Pietro Raimondi  (1786-1853). His Ciro in Babilonia was performed in 1819 at San Carlo. He was from Rome but studied music in Naples. Very few of his operas were successful. If anything, he is remembered as somewhat of a forerunner of experimental music, such things as his triple oratorio, Putifar-Giuseppe-Giacobbe from 1848, a set of three independent oratorios designed to be performed first consecutively, and then simultaneously! (If you don't like Charles Ives now, you wouldn't have liked Raimondi then.) He composed a double opera, as well, which has still never been performed, either consecutively or simultaneously.

Gaspare Spontini (1774-1851) was from Ancona, but studied at the Pietà dei Turchini conservatory in Naples before moving to France, where he became a prominent figure in French opera. His operas were eclipsed in the mid- and late 19th century but had a few revivals in the 20th century, including a San Carlo performance in 1951 of his Fernando Cortez.

Somewhat later, we find the figure of Errico Petrella (1813-1877). He was born just as Rossini was getting started. As a matter of fact, he was born in the same year as Giuseppe Verdi. Aye, there's the rub. Petrella was one of the most successful Italian composers in the 1850s and 1860s. Verdi scorned him both in words and by writing better music, and that is all it took. In spite of early success, the only one of his operas that made it into the 20th century was Jone, from 1858, an opera based on Edward Bulwer-Lytton's famous novel The Last Days of Pompeii.

Also of that generation is Giuseppe Lillo (1814-1863). He was born in Galatina, almost at the tip of the heel of the boot of Italy in the modern province of Lecce. He was a prodigy and accepted into the Naples conservatory at the age of 12. Lillo wrote his first work, a comic opera, in 1834, and three years later his dramatic opera Odda di Bernaver was presented at San Carlo. He toured to Venice, Milan, Florence and Rome where he presented his opera, Rosmunda in Ravenna. His best-known work is Caterina Howard, based on the book of the same name by Alexander Dumas, Sr. It played at San Carlo in 1849 in the same season as Rossini’s Moses in Egypt and Verdi’s Nabucco. From accounts of the season, Lillo’s work was as well received as those of the formidable competition. He also composed sacred music and chamber music and became a professor at the conservatory. He died at the age of 49 in Naples, certainly with much music left to write.

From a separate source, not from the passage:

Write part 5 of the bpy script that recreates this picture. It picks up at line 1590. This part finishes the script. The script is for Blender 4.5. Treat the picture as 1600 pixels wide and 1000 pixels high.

From about 1830, the opera business changed greatly in Naples and elsewhere. The Neapolitan impresario, Barbaia, went over to a performance schedule centered around tried and trusted music and composers. There were certainly financial reasons for this as well as the logistical reason that the French had consolidated all of the Neapolitan conservatories into a single institution. All in all, there was much less of the earlier free-wheeling atmosphere of San Carlo as "on-the-job-training" for new composers. By the 1830s and 1840s, the names of Rossini, Bellini, Donizetti and then Verdi absolutely dominate opera in Naples and in Italy, in general. The reputations of contemporaries such as Pacini, Mercadante, Petrella and the rest have simply been obscured.